Shiro NISHIKAWA1#+, Kei SAKAMOTO2, Goro YAMANAKA2, Tsuyoshi WAKAMATSU3, Yoichi ISHIKAWA1
1Japan Agency for Marine-Earth Science and Technology, Japan, 2Japan Meteorological Agency, Japan, 3Nansen Environmental and Remote Sensing Center, Norway


In this study, we developed two high-resolution future ocean regional projection datasets for coastal applications in Japan, in which we made use of dynamical downscaling via regional ocean models with atmospheric forcing from several climate models participating in Coupled Model Intercomparison Project Phase 5 (CMIP5) under historical, representative concentration pathways (RCP) 2.6, and RCP8.5 scenarios. The first dataset is an eddy-resolving 10-km resolution product covering the North Pacific Ocean area and ranging continuously from 1981 to 2100, in which the Kuroshio current and mesoscale structures were reasonably resolved. The second dataset is a 2-km resolution product covering the regional domain surrounding Japan and comprising several 15-year time slices, in which the coastal geometry and current structure were resolved even more realistically. An important feature of these datasets is the availability of reference datasets based on atmospheric and oceanic reanalysis data for cross-validation during the historical run period. Utilizing the high-resolution property of the downscaled data, possible future impact analyses regarding coastal phenomena such as coastal sea level variability are demonstrated.

OS15-A004
Projection of Trend and Variability of Regional Sea Level Rise Based on Miroc6 Ensemble

Miho MIYAUCHI1#+, Nobuhito MORI1, Tomoya SHIMURA1, Hiroaki TATEBE2
1Kyoto University, Japan, 2Japan Agency for Marine-Earth Science and Technology, Japan


This study examines long-term assessment for sea level rise based on SROCC and MIROC6 ensemble experiments for IPCC AR6. We analyze trends, seasonal to decadal variabilities of sea surface height (SSH) for modeled SSH and observed long-term SSH in the regional scale.

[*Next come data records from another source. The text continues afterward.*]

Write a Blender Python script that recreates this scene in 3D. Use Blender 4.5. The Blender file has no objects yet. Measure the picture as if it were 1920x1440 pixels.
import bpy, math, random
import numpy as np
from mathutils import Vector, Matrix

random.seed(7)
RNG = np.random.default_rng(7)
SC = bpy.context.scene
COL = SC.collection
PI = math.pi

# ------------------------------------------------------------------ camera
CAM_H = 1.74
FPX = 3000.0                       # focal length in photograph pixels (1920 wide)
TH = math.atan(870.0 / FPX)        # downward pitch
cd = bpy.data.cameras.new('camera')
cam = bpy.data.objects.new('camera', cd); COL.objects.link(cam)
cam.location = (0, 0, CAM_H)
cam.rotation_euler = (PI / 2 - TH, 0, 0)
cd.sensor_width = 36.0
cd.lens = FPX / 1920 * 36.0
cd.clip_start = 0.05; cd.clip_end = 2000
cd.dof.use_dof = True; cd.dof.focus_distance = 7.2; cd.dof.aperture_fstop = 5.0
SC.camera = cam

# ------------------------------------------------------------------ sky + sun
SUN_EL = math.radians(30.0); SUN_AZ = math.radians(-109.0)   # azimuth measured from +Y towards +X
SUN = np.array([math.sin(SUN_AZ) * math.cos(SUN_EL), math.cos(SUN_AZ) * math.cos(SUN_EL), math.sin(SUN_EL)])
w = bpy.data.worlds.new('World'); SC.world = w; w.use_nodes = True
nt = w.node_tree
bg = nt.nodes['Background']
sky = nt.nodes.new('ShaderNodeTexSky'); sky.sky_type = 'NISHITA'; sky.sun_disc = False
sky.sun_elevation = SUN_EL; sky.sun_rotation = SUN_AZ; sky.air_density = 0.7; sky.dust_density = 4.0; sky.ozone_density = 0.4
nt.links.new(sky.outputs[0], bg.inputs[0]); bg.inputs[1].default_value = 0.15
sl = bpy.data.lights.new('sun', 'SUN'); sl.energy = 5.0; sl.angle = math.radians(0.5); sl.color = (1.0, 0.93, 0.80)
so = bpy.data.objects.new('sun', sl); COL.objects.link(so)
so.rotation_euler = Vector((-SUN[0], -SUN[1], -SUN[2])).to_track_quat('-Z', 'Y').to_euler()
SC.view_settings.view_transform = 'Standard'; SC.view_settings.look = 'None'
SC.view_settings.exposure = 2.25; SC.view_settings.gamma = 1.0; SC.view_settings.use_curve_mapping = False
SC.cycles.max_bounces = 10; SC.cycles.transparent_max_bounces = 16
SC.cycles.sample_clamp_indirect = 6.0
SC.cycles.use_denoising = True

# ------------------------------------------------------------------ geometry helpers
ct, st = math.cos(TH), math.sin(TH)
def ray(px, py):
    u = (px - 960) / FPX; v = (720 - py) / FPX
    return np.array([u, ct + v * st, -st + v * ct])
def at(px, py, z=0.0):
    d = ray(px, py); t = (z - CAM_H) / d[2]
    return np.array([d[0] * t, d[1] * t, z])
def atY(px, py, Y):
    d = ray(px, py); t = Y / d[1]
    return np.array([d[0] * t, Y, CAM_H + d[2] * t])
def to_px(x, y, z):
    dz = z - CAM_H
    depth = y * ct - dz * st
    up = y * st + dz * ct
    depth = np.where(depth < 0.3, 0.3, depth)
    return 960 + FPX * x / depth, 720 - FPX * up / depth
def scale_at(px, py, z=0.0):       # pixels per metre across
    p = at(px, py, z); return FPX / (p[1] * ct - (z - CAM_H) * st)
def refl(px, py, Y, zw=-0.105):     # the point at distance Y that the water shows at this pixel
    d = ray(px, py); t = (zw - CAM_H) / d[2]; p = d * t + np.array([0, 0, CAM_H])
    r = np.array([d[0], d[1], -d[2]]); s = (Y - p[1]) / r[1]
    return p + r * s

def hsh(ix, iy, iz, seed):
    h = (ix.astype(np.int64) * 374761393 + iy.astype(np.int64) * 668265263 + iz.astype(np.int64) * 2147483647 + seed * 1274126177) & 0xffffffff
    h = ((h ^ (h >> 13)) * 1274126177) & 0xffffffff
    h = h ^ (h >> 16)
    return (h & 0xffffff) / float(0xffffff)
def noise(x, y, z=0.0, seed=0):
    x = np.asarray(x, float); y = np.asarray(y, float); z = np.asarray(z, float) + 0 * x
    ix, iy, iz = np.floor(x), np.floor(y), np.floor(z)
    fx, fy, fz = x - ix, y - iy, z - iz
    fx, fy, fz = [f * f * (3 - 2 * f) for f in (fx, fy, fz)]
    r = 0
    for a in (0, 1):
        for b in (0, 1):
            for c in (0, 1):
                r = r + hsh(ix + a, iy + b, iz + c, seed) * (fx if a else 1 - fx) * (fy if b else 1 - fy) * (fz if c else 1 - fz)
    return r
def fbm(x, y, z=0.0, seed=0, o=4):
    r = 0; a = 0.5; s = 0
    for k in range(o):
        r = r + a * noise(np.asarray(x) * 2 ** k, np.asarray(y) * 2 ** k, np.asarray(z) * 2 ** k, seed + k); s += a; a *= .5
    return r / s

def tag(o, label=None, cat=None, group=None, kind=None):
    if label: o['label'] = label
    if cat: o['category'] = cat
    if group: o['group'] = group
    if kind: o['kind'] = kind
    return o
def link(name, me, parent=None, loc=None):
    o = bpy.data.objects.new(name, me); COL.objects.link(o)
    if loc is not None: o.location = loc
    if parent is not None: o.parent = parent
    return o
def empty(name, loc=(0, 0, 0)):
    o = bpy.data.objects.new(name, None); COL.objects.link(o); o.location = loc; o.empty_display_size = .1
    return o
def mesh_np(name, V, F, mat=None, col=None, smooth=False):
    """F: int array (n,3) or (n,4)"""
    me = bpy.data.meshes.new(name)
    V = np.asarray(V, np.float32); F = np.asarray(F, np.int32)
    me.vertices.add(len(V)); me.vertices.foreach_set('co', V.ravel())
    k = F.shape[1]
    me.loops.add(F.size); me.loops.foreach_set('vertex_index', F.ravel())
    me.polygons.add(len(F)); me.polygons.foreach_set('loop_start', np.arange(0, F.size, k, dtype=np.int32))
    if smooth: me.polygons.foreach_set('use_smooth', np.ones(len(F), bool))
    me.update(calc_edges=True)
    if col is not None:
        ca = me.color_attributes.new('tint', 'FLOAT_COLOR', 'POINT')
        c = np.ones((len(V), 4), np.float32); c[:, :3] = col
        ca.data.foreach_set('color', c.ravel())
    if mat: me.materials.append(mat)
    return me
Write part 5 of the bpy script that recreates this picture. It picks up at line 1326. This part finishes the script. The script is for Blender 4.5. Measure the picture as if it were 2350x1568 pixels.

The natural variability of SSH has a variety of spatial pattern and time scale, and is significant in comparison with the long term trend of low emission scenario such as RCP2.6/SSP1-26. The probabilistic characteristics of regional SSH are also discussed both natural variability and GCM based variability which correspond to epistemic and aleatory uncertainty.

OS15-A016
Developing Sea Level Projections for Coastal Climate Services in Asia, Oceania and the Caribbean

Jennifer WEEKS#+, Benjamin HARRISON, Joseph DARON
Met Office, United Kingdom


Sea level rise presents an acute threat to the natural and human systems of low-lying coastal areas and small island states. Future exposure and vulnerability of these coastal systems will be determined by the interaction of high-frequency local climate variability with long-term trends in sea level rise, coastal urbanization, and economic development. Consideration of the interaction of these multiscale processes in coastal planning presents a major challenge, since until recently, coastal risk assessments have been restricted to using global sea level projections, alongside trends from short-duration (and often unreliable) tide gauge records. Here, we present Met Office work aiming to address the gaps in the provision and use of local sea level rise projections through coastal climate services in Asia, Oceania, and the Caribbean. We discuss the new regional sea level projections that were produced for these projects using the methodology developed for the national UK climate projections in 2018. We describe how these projections can be used to communicate information on the physical drivers of sea level change and the sources of uncertainty in sea level projections for these contrasting regions. We also compare how stakeholder engagement and capacity development has varied across the different projects, highlighting where changes to the common science outputs have been required and where new research will be required to address limitations.    

OS15-A012
High-end Sea-level Rise Projection

Roderik VAN DE WAL1#+, Robert NICHOLLS2
1Department of Physical Geography, Netherlands, 2University of East Anglia, United Kingdom


Sea-level change is a key aspect of climate change, because human interference in the system leads to a gradual warming and expansion of ocean water, melting of glaciers and ice sheets and changes in landwater storage. Process-based models can provide an estimate of the central distribution of change, including mean change. However, many users of sea-level rise information also need information on the tails of the distribution. Here, we build on a framework of building blocks leading to storylines generating an estimate of high-end sea-level change. It aims to provide practioners with actionable information on low likelihood, high consequence cases. We focus on two climate scenarios at two time scales and describe the storylines shaping the high-end estimates of the different components contributing to sea-level rise. For a +2K scenario we estimate 0.8 m global mean sea level in 2100 and 3.4 m in 2300. For a +4K scenario we estimate 1.7 m in 2100 and 10 m in 2300. These large differences emphasize the long time scales of the problem and the long-term benefits of mitigation. However, even a modest warming may lead to a large sea-level rise on long time scales, reflecting the large uncertainty in the Antarctic sea-level contribution. Hence adaptation implications must be considered.